— Directions —
Return, unaltered, every line from the beginning of the material below up to and including the one with "PI = math.pi".

------------------------------------------------------------

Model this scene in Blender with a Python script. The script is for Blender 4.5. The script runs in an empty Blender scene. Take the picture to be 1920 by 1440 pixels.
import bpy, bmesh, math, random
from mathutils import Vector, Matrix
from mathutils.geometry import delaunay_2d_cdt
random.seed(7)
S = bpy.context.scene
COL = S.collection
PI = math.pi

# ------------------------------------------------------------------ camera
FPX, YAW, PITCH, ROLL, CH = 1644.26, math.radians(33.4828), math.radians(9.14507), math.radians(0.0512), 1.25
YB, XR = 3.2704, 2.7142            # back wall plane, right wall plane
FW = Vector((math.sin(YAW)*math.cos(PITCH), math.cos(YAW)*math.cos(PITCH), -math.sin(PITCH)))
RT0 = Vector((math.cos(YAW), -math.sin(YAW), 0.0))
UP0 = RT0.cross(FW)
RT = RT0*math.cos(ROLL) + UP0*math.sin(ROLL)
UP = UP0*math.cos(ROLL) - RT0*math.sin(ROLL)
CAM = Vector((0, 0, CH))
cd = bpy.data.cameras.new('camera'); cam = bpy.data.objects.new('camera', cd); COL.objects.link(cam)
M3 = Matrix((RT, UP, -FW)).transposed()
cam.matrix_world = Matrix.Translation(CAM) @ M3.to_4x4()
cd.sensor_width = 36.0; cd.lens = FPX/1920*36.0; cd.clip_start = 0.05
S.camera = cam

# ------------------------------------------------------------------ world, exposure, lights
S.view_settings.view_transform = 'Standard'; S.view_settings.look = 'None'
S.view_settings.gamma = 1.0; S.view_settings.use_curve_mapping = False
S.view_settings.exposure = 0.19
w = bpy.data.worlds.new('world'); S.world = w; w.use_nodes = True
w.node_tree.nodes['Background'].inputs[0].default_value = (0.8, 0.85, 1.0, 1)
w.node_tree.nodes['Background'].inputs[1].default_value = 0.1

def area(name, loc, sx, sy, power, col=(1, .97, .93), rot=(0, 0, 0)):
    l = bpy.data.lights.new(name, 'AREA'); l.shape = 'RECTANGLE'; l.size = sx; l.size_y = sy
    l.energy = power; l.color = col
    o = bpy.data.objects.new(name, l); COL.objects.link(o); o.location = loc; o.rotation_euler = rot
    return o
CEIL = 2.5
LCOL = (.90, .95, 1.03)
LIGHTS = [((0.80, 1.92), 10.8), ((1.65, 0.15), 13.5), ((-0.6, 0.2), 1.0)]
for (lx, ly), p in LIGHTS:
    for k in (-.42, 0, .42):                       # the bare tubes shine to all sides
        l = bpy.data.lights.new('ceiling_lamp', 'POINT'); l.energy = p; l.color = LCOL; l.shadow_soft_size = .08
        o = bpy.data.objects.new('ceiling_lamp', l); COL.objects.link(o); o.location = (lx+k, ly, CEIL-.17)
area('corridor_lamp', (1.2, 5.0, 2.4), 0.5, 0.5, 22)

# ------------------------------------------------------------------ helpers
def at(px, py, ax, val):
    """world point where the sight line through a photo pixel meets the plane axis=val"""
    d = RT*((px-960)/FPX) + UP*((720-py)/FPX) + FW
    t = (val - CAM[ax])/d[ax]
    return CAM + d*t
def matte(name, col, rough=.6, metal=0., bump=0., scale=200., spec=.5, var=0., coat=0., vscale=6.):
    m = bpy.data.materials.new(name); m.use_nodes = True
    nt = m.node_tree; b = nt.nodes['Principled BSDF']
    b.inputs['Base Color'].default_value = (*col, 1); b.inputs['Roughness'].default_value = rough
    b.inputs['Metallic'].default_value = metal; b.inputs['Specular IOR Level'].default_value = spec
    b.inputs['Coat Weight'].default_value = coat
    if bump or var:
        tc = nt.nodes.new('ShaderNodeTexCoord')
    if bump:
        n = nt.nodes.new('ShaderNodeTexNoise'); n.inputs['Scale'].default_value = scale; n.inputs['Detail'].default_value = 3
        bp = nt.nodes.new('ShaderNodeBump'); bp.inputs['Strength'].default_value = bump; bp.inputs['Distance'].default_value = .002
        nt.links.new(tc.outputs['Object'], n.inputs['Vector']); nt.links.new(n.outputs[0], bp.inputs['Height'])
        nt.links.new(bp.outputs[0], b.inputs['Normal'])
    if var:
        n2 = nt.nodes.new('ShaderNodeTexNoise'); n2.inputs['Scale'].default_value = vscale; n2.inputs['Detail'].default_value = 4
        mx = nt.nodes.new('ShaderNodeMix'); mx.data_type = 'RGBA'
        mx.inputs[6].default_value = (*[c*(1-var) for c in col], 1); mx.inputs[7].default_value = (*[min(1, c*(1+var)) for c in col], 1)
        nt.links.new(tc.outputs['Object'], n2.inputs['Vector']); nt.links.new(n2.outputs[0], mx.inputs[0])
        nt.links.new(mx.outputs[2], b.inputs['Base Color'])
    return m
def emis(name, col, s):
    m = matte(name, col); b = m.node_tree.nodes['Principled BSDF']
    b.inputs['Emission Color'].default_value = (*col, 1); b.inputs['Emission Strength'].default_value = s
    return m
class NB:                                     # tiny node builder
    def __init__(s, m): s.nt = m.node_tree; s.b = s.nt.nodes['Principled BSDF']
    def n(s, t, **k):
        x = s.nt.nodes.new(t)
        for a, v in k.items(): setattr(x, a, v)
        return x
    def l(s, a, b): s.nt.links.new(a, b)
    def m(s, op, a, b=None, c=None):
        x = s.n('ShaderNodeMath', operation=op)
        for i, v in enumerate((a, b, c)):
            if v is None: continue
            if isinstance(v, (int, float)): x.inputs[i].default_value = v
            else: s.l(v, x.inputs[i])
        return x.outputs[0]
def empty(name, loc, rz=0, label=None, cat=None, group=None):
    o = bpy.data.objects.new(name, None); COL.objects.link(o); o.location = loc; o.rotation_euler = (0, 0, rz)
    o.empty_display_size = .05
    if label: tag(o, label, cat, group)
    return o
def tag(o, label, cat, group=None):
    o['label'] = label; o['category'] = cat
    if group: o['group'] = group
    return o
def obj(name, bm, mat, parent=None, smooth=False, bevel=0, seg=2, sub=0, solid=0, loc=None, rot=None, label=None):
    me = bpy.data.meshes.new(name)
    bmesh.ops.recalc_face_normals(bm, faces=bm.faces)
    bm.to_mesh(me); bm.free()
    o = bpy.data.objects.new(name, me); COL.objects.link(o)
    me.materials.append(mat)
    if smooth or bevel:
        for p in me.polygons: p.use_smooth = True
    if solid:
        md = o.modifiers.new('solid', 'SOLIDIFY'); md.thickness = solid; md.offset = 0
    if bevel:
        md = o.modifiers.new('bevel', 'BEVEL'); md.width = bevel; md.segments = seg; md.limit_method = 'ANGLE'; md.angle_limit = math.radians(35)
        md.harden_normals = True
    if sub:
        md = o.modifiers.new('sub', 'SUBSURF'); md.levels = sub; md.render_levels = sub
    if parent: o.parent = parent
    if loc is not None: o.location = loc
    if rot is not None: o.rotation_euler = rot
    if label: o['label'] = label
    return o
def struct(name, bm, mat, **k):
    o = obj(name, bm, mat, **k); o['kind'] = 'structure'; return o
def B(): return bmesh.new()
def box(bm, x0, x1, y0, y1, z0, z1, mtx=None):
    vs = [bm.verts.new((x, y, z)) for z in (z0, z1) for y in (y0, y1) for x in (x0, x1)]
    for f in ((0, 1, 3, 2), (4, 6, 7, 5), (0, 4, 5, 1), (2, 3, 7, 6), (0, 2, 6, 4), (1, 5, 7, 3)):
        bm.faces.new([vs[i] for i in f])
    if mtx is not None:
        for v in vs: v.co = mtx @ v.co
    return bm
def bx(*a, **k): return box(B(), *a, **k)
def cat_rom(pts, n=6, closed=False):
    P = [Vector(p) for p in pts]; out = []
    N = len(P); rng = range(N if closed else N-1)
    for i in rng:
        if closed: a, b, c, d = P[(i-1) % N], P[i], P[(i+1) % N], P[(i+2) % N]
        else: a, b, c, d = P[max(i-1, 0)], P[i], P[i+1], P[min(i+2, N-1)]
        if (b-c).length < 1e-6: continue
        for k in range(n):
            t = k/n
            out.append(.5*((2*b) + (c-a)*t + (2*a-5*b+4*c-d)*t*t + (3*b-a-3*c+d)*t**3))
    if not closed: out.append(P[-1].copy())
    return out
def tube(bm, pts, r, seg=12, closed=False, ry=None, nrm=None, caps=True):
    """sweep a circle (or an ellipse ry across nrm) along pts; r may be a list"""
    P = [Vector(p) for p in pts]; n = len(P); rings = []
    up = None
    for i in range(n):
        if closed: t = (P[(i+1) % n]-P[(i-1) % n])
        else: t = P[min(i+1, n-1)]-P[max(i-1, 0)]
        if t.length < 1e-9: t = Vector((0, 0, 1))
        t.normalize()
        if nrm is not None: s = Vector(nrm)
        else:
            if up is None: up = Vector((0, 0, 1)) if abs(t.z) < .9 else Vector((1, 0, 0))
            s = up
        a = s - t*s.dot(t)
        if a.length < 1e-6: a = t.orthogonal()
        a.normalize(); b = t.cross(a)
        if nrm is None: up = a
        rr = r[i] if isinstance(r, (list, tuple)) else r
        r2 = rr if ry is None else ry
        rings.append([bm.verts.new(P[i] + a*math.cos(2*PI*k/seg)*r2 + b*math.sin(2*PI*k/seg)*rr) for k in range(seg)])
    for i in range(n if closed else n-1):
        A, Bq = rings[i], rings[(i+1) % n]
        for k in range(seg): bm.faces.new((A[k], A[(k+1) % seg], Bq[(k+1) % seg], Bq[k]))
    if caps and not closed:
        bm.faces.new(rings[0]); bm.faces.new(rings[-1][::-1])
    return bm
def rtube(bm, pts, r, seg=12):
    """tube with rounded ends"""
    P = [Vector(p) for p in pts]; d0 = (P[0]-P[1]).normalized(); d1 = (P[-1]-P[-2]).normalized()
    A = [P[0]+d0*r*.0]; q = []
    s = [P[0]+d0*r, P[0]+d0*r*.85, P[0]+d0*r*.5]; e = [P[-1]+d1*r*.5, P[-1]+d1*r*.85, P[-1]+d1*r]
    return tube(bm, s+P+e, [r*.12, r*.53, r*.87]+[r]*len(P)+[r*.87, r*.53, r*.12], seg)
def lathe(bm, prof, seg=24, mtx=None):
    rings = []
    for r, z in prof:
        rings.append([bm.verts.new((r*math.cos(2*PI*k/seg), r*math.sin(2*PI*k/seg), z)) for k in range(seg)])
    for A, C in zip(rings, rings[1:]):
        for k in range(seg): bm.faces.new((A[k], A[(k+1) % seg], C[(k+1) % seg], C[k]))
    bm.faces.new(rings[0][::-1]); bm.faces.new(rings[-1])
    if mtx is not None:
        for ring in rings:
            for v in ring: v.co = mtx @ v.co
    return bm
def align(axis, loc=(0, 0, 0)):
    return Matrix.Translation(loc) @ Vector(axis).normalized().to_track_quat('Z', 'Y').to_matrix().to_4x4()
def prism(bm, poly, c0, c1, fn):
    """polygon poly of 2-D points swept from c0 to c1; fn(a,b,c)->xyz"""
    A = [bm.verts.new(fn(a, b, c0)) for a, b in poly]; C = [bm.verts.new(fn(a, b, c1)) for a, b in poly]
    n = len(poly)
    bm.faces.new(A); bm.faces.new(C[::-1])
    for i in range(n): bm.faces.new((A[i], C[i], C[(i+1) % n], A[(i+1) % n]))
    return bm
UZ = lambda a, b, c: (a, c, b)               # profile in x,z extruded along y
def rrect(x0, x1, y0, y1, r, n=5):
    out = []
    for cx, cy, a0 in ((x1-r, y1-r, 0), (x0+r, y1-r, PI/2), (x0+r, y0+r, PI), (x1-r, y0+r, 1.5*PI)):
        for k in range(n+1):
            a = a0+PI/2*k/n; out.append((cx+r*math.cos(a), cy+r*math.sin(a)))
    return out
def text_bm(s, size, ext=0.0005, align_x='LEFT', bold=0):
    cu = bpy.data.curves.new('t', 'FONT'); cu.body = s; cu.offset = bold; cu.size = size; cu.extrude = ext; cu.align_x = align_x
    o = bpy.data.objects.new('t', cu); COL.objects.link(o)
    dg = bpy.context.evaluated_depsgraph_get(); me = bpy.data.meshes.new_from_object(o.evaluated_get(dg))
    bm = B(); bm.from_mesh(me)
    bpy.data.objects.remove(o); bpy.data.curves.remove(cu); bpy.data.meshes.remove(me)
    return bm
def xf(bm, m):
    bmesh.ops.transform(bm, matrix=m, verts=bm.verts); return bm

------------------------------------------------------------

— Complete output —
Model this scene in Blender with a Python script. The script is for Blender 4.5. The script runs in an empty Blender scene. Take the picture to be 1920 by 1440 pixels.
import bpy, bmesh, math, random
from mathutils import Vector, Matrix
from mathutils.geometry import delaunay_2d_cdt
random.seed(7)
S = bpy.context.scene
COL = S.collection
PI = math.pi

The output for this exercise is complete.